Above, Prince Dimitri George Sidamon-Eristoff as a second year law student at Washington and Lee University in 1924. On the right is the registration information from Sidamon-Eristoff’s first year of law school.
The year 1922 brought royalty to the Washington and Lee University School of Law student body in the person of Georgian Prince Dimitri Sidamon-Eristoff. Charles Moser, who was United States Consul to several countries, including Georgia, and who had “special detail” at Constantinople, arranged for visas for 3 Georgian princes (Simon, Dimitri, and Pierre) to travel to the US in 1921. Moser would also provide passage for Dimitri’s sister Xenia and her mother to come the US. Moser married Xenia in 1923. Moser already owned a house in Lexington, and they lived there. He suggested to Dimitri that he study law at W&L. Dimitri had extensive law training in St.
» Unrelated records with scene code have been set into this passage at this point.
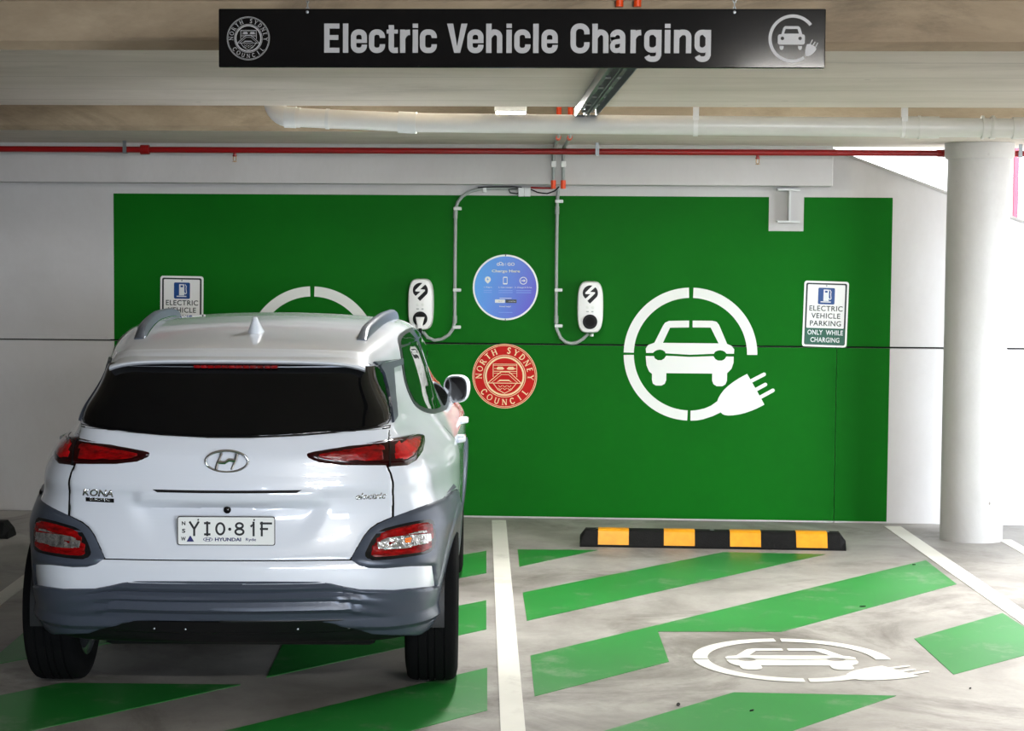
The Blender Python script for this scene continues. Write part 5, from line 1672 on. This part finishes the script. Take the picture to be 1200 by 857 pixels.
# ---- side windows (outline in side view: y forward, z up)
def side_patch(P, sx, off, step=.04, edge=0.0, inner=-.004):
    return patch(densify(P, 2), side_cast(sx), off, step, edge, inner)
dlo = smooth_poly([(.35, 1.398), (.42, 1.43), (.60, 1.447), (.95, 1.455), (1.3, 1.44), (1.60, 1.385), (2.05, 1.12), (2.02, 1.055), (1.2, 1.052), (.66, 1.082), (.33, 1.102), (.12, 1.150), (.15, 1.215), (.28, 1.32)], 2)
g1 = smooth_poly([(.385, 1.397), (.45, 1.420), (.60, 1.434), (.89, 1.441), (.89, 1.092), (.68, 1.096), (.35, 1.120), (.165, 1.160), (.19, 1.22), (.32, 1.33)], 1)
g2 = smooth_poly([(.94, 1.441), (1.30, 1.427), (1.58, 1.372), (1.98, 1.11), (1.94, 1.070), (1.2, 1.068), (.94, 1.084)], 1)
for sx in (-1, 1):
    tr = cpart('side_window_surround', side_patch(dlo, sx, .003), 'windowtrim')
    cpart('side_window', side_patch(g1, sx, .0045), 'sideglass', tr)
    cpart('side_window', side_patch(g2, sx, .0045), 'sideglass', tr)
    # door gaps and handles
    for P in ([(.44, 1.07), (.47, .98), (.50, .80), (.46, .62), (.455, .62), (.495, .80), (.465, .98), (.435, 1.07)],
              [(1.32, 1.07), (1.33, .5), (1.325, .5), (1.315, 1.07)], [(2.15, 1.04), (2.18, .5), (2.175, .5), (2.145, 1.04)]):
        cpart('door_gap', side_patch(P, sx, .0008, .05), 'trimgloss')
    for yy in (.62, 1.52):
        h = side_cast(sx)(yy, .965)
        if h:
            m_ = MB().tube([h[0] + Vector((sx * .004, -.09, 0)), h[0] + Vector((sx * .030, -.07, .002)), h[0] + Vector((sx * .032, .07, .002)), h[0] + Vector((sx * .004, .09, 0))], .011, 10)
            m_.build('door_handle', MT['paint'], car, True)
    cpart('sill_cladding', side_patch([(.40, .30), (2.22, .30), (2.22, .40), (1.9, .43), (.7, .43), (.40, .42)], sx, .012, .05, .02), 'cladding')
    # door mirror
    mx, my, mz = sx * .862, 1.86, 1.10
    mr = bpy.data.objects.new('door_mirror', None); COL.objects.link(mr); mr.parent = car; mr.location = (mx, my, mz)
    bm = bmesh.new(); rows = []
    for yy, sc2 in ((-.052, .90), (-.046, .97), (-.02, 1.0), (.03, .96), (.07, .80), (.095, .50), (.10, .2)):
        row = []
        for k in range(36):
            a = 2 * PI * k / 36
            c, q = math.cos(a), math.sin(a)
            x = math.copysign(abs(c) ** .72, c) * .070; z = math.copysign(abs(q) ** .72, q) * .073
            x = x * (1 - .12 * (z < 0) * abs(z) / .073)
            row.append(bm.verts.new((sx * x * sc2, yy, z * sc2)))
        rows.append(row)
    for A, B in zip(rows[:-1], rows[1:]):
        for k in range(36): bm.faces.new((A[k], A[(k + 1) % 36], B[(k + 1) % 36], B[k]))
    bm.faces.new(rows[0]); bm.faces.new(rows[-1])
    m_ = MB(); m_.bm.free(); m_.bm = bm
    m_.build('mirror_cap', MT['paint'], mr, True)
    ol = [(sx * math.copysign(abs(math.cos(a)) ** .72, math.cos(a)) * .061 - sx * .0095, math.copysign(abs(math.sin(a)) ** .72, math.sin(a)) * .068) for a in [2 * PI * k / 36 for k in range(36)]]
    me = shape_mesh([[ol]], .006); me.transform(T(0, -.050, 0)); link('mirror_rim', me, MT['trimgloss'], mr)
    me = shape_mesh([[[(a * .9, b * .9) for a, b in ol]]], .002); me.transform(T(0, -.0555, 0)); link('mirror_glass', me, MT['tint'], mr)
    MB().tube([(-sx * .02, 0, -.055), (-sx * .05, .0, -.075), (-sx * .09, .01, -.065)], [.022, .02, .03], 10).build('mirror_arm', MT['trimgloss'], mr, True)

# ---- windscreen, front lamps and grille (facing the wall)
ws = smooth_poly([(-.62, 1.60), (0, 1.66), (.62, 1.60), (.74, 2.22), (0, 2.34), (-.74, 2.22)], 2)
cpart('windscreen', patch(densify(ws, 2), top_cast, .004, .06), 'tint')
def fcast(th, z):
    d = Vector((math.sin(th), math.cos(th), 0)); h, nrm, i, dist = BVH.ray_cast(Vector((0, 2.4, z)), d)
    if h is None: return None
    if nrm.dot(d) < 0: nrm = -nrm
    return h, nrm, d
for sgn in (-1, 1):
    P = [(sgn * .35, .80), (sgn * .62, .83), (sgn * .66, .80), (sgn * .36, .775)]
    cpart('running_lamp', patch(densify(P, 3), fcast, .006, .04), 'lampclear')
    P = smooth_poly([(sgn * .45, .68), (sgn * .70, .70), (sgn * .70, .55), (sgn * .48, .53)], 1)
    cpart('headlamp', patch(densify(P, 2), fcast, .006, .04), 'lampclear')
cpart('front_grille', patch(densify([(-.42, .36), (.42, .36), (.46, .50), (-.46, .50)], 5), fcast, .006, .04), 'claddark')

WORLD_S = 3.4
WORLD_BACK = 29.0
SUN_E, SUN_A, SUN_S, SUN_ANG = 30, 40, 9.5, 22
EXPO = 0.36
AISLE_FILL = [('unseen fluorescent light added on the aisle ceiling to brighten the car rear', 1.2, 2.4)]

# ================================================================== LIGHT
wd = bpy.data.worlds.new('World'); SC.world = wd; wd.use_nodes = True
bg = wd.node_tree.nodes['Background']
# overcast sky, bluish white, glow added low behind the photographer to light the car rear
nt = wd.node_tree; N = nt.nodes.new; L = nt.links.new
tc = N('ShaderNodeTexCoord'); sp_ = N('ShaderNodeSeparateXYZ'); L(tc.outputs['Generated'], sp_.inputs[0])
r_ = N('ShaderNodeMapRange'); r_.inputs['From Min'].default_value = .82; r_.inputs['From Max'].default_value = .975
r_.inputs['To Min'].default_value = WORLD_S; r_.inputs['To Max'].default_value = WORLD_BACK
r_.interpolation_type = 'SMOOTHSTEP'
dt_ = N('ShaderNodeVectorMath'); dt_.operation = 'DOT_PRODUCT'; L(tc.outputs['Generated'], dt_.inputs[0]); dt_.inputs[1].default_value = (.44, -.89, .08)
L(dt_.outputs['Value'], r_.inputs['Value'])
mx_ = N('ShaderNodeMix'); mx_.data_type = 'RGBA'
r2_ = N('ShaderNodeMapRange'); r2_.inputs['From Min'].default_value = .82; r2_.inputs['From Max'].default_value = .975
L(dt_.outputs['Value'], r2_.inputs['Value']); L(r2_.outputs['Result'], mx_.inputs['Factor'])
mx_.inputs[6].default_value = (.93, .96, 1.0, 1); mx_.inputs[7].default_value = (.80, .89, 1.0, 1)
L(mx_.outputs[2], bg.inputs['Color']); L(r_.outputs['Result'], bg.inputs['Strength'])
def portal(name, loc, normal, sx_, sy_):
    l = bpy.data.lights.new(name, 'AREA'); l.shape = 'RECTANGLE'; l.size = sx_; l.size_y = sy_; l.cycles.is_portal = True
    o = bpy.data.objects.new(name, l); COL.objects.link(o); o.location = loc
    o.rotation_euler = (-Vector(normal)).to_track_quat('Z', 'Y').to_euler(); return o
portal('sky_portal', (XR - .03, (OP0 + OP1) / 2, 1.65), (-1, 0, 0), OP1 - OP0, 1.6)
portal('sky_portal', (2.3, -7.17, 1.65), (0, 1, 0), 4.0, 1.6)
portal('sky_portal', (XR + .02, 10.7, 1.3), (-1, 0, 0), 4.6, 2.7)
def sun(elev, az, strength, ang, col=(1, .97, .93)):
    l = bpy.data.lights.new('sun', 'SUN'); l.energy = strength; l.angle = math.radians(ang); l.color = col
    o = bpy.data.objects.new('sun', l); COL.objects.link(o)
    e, a = math.radians(elev), math.radians(az)
    d = Vector((math.cos(e) * math.cos(a), math.cos(e) * math.sin(a), math.sin(e)))   # towards the sun
    o.rotation_euler = d.to_track_quat('Z', 'Y').to_euler()
    o.location = d * 20
    return o
sun(SUN_E, SUN_A, SUN_S, SUN_ANG)
# unseen fluorescent light added over the aisle as fill for the car rear
for lb, x, y in AISLE_FILL:
    batten(lb, x, y, 2.55, PI / 2, 1.25, 'fluorescent ceiling lights')
v = SC.view_settings
v.view_transform = 'Standard'; v.look = 'None'; v.exposure = EXPO; v.gamma = 1.0; v.use_curve_mapping = False
SC.render.film_transparent = False
cy_ = SC.cycles
cy_.use_denoising = True
cy_.max_bounces = 8; cy_.diffuse_bounces = 5; cy_.glossy_bounces = 4; cy_.sample_clamp_indirect = 8
cy_.caustics_reflective = False; cy_.caustics_refractive = False
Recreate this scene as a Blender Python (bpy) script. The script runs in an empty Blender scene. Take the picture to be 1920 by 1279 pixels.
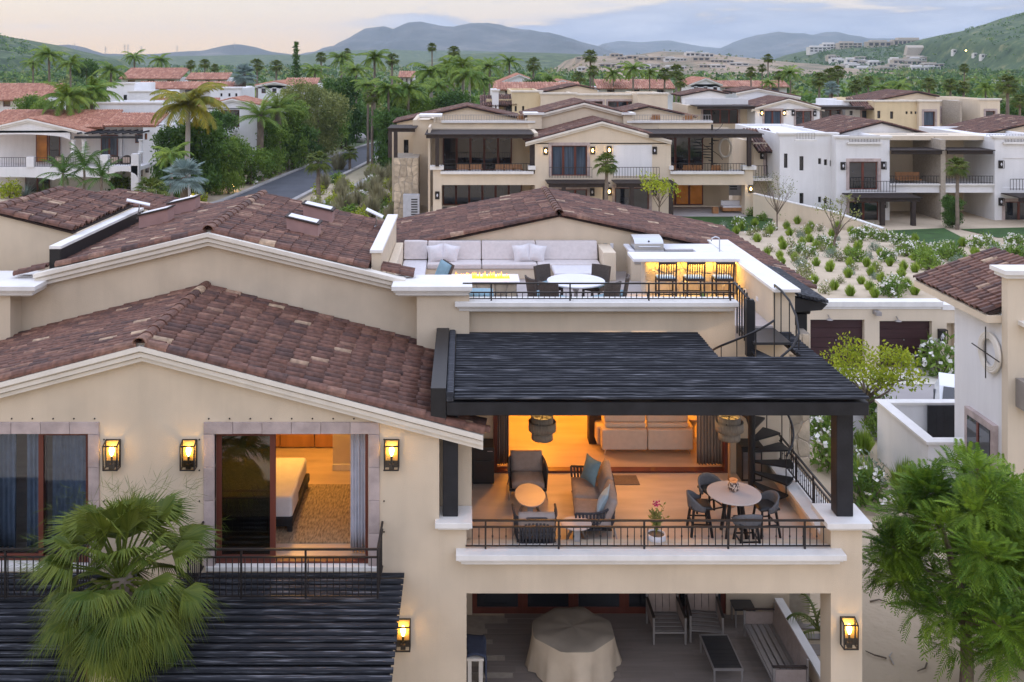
import bpy, bmesh, math, random
from mathutils import Vector, Matrix
random.seed(7)
R = math.radians
SC = bpy.context.scene
COL = SC.collection
FPX, CU, CV, CZ = 1750.0, 870.0, 112.0, 13.25

# ---------------------------------------------------------------- camera
cd = bpy.data.cameras.new('camera')
cam = bpy.data.objects.new('camera', cd); COL.objects.link(cam)
cam.location = (0, 0, CZ); cam.rotation_euler = (R(90), 0, 0)
cd.sensor_width = 36; cd.lens = 36 * FPX / 1920
cd.shift_x = (960 - CU) / 1920; cd.shift_y = -(639.5 - CV) / 1920
cd.clip_start = .1; cd.clip_end = 60000
SC.camera = cam

# ---------------------------------------------------------------- sky, sun, exposure
SUN_EL, SUN_AZ = R(3.2), R(-58)          # low sun just outside the left edge of the picture
w = bpy.data.worlds.new('World'); SC.world = w; w.use_nodes = True
nt = w.node_tree; nt.nodes.clear(); L = nt.links.new
def wn(t, **k):
    n = nt.nodes.new(t)
    for a, b in k.items(): setattr(n, a, b)
    return n
def wmath(op, a, b=None, clamp=False):
    n = wn('ShaderNodeMath', operation=op, use_clamp=clamp)
    for i, s in enumerate((a, b)):
        if s is None: continue
        if isinstance(s, (int, float)): n.inputs[i].default_value = s
        else: L(s, n.inputs[i])
    return n.outputs[0]
def wrange(v, a, b, c=0, d=1):
    n = wn('ShaderNodeMapRange', interpolation_type='SMOOTHSTEP')
    L(v, n.inputs[0])
    for i, x in enumerate((a, b, c, d)): n.inputs[i + 1].default_value = x
    return n.outputs[0]
def wmix(f, a, b):
    n = wn('ShaderNodeMix', data_type='RGBA'); n.clamp_factor = True
    L(f, n.inputs['Factor']) if not isinstance(f, (int, float)) else setattr(n.inputs['Factor'], 'default_value', f)
    for s, v in ((n.inputs[6], a), (n.inputs[7], b)):
        if isinstance(v, tuple): s.default_value = v + (1,)
        else: L(v, s)
    return n.outputs[2]
sky = wn('ShaderNodeTexSky', sky_type='NISHITA', sun_disc=False, sun_elevation=SUN_EL, sun_rotation=SUN_AZ,
         altitude=20, air_density=1.0, dust_density=1.6, ozone_density=1.5)
tc = wn('ShaderNodeTexCoord')
sep = wn('ShaderNodeSeparateXYZ'); L(tc.outputs['Generated'], sep.inputs[0])
X_, Y_, Z_ = sep.outputs
# high thin veil over the whole sky: pale cream near the sunset, cooler away from it
side = wrange(X_, -.75, .9)
veil = wmix(side, (4.7, 4.1, 3.3), (4.3, 3.95, 3.8))
veil = wmix(wrange(Z_, .0, .075), wmix(side, (5.9, 3.7, 1.4), (4.5, 3.6, 2.9)), veil)
veil = wmix(wrange(Z_, .08, .6), veil, (6.9, 7.5, 9.6))
base = wmix(.92, sky.outputs[0], veil)
# stretched cloud bank low over the hills, thicker towards the right
mp = wn('ShaderNodeMapping'); L(tc.outputs['Generated'], mp.inputs[0]); mp.inputs['Scale'].default_value = (7, 7, 42)
nz = wn('ShaderNodeTexNoise', noise_dimensions='3D'); L(mp.outputs[0], nz.inputs['Vector'])
for k, v in (('Scale', 1.0), ('Detail', 7), ('Roughness', .58), ('Distortion', .25)): nz.inputs[k].default_value = v
az = wrange(X_, -.17, -.03)
top = wmath('SUBTRACT', wrange(X_, -.12, .3, .047, .062), Z_)        # positive below the top of the bank
bank = wmath('ADD', wmath('MULTIPLY', top, 24.0), wmath('MULTIPLY', wmath('SUBTRACT', nz.outputs[0], .5), 3.6))
bank = wmath('MULTIPLY', wrange(bank, -.1, .42), az)
mp2 = wn('ShaderNodeMapping'); L(tc.outputs['Generated'], mp2.inputs[0]); mp2.inputs['Scale'].default_value = (5, 5, 60)
mp2.inputs['Location'].default_value = (3.1, 1.7, .4)
nz2 = wn('ShaderNodeTexNoise', noise_dimensions='3D'); L(mp2.outputs[0], nz2.inputs['Vector'])
for k, v in (('Scale', 1.0), ('Detail', 6), ('Roughness', .6)): nz2.inputs[k].default_value = v
wisp = wmath('MULTIPLY', wrange(nz2.outputs[0], .57, .74), wmath('MULTIPLY', wrange(X_, -.5, .1, .25, .6), wrange(Z_, .9, .2)))
ccol = wmix(wrange(nz.outputs[0], .35, .7), (1.45, 1.75, 2.55), (2.75, 2.95, 3.6))
base = wmix(wisp, base, (2.9, 3.0, 3.5))
base = wmix(wmath('MULTIPLY', bank, .95), base, ccol)
bg = wn('ShaderNodeBackground'); L(base, bg.inputs[0]); bg.inputs[1].default_value = .135
wo = wn('ShaderNodeOutputWorld'); L(bg.outputs[0], wo.inputs[0])

sd = bpy.data.lights.new('sun', 'SUN'); sun = bpy.data.objects.new('sun', sd); COL.objects.link(sun)
sd.energy = .5; sd.angle = R(14); sd.color = (1, .78, .55)
sdir = Vector((math.sin(SUN_AZ) * math.cos(SUN_EL), math.cos(SUN_AZ) * math.cos(SUN_EL), math.sin(SUN_EL)))
sun.rotation_euler = sdir.to_track_quat('Z', 'Y').to_euler(); sun.location = (-30, 10, 40)
vs = SC.view_settings
vs.view_transform = 'Standard'; vs.look = 'None'; vs.gamma = 1; vs.use_curve_mapping = False
vs.exposure = .75
SC.render.engine = 'CYCLES'
SC.cycles.use_denoising = True
SC.cycles.max_bounces = 8; SC.cycles.diffuse_bounces = 4; SC.cycles.glossy_bounces = 3
SC.cycles.transparent_max_bounces = 12; SC.cycles.volume_bounces = 1
SC.cycles.sample_clamp_indirect = 4; SC.cycles.caustics_reflective = False; SC.cycles.caustics_refractive = False

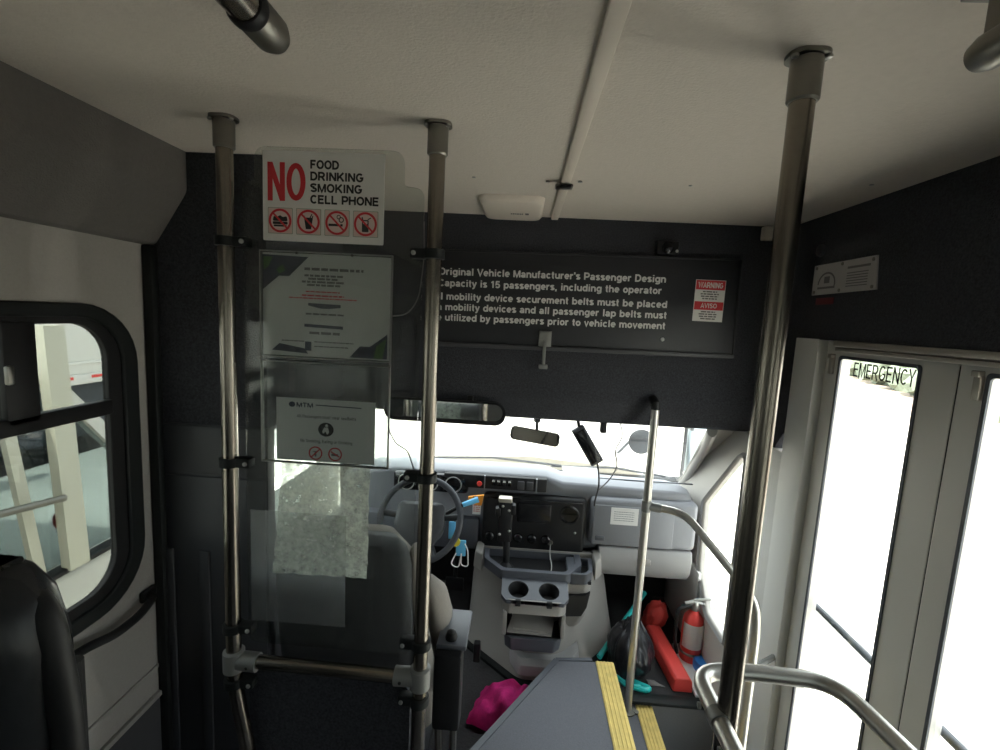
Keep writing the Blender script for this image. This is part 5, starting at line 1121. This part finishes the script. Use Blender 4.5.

Petersburg and spoke English well.
A “Russian Student Fund” (RSF) was set up by several wealthy Americans and the Russian Provisional Government’s Ambassador to the US, Bakhmeteff, to help White Russian emigres get a quality education with an eye toward creating better US-Russian relations if the Bolsheviks regime would collapse. The RSF encouraged a number of United States universities and colleges to offer scholarships to the most promising emigres, supplemented by funds from the RSF. Dimitri and Simon, (and perhaps Pierre as well) were among the first recipients of those scholarships.
Sidamon-Eristoff was a member of Phi Beta Kappa when he graduated with a Bachelor of Law degree in 1925. On February 20, 1926, he delivered an address in New York City to the American Foreign Law Association on the workings of Soviet law. It was published as Principles of Russian Soviet Law.
He practiced law for many years in Brooklyn, NY. On his death, his son George (B.A. Washington and Lee 1953) wrote, ‘I regret to inform you that “The Prince,” known as “The Iron Man” to some, passed away Oct. 22nd, 1969. He had a long and good life. And while every man has his regrets, he, perhaps, had fewer than most.’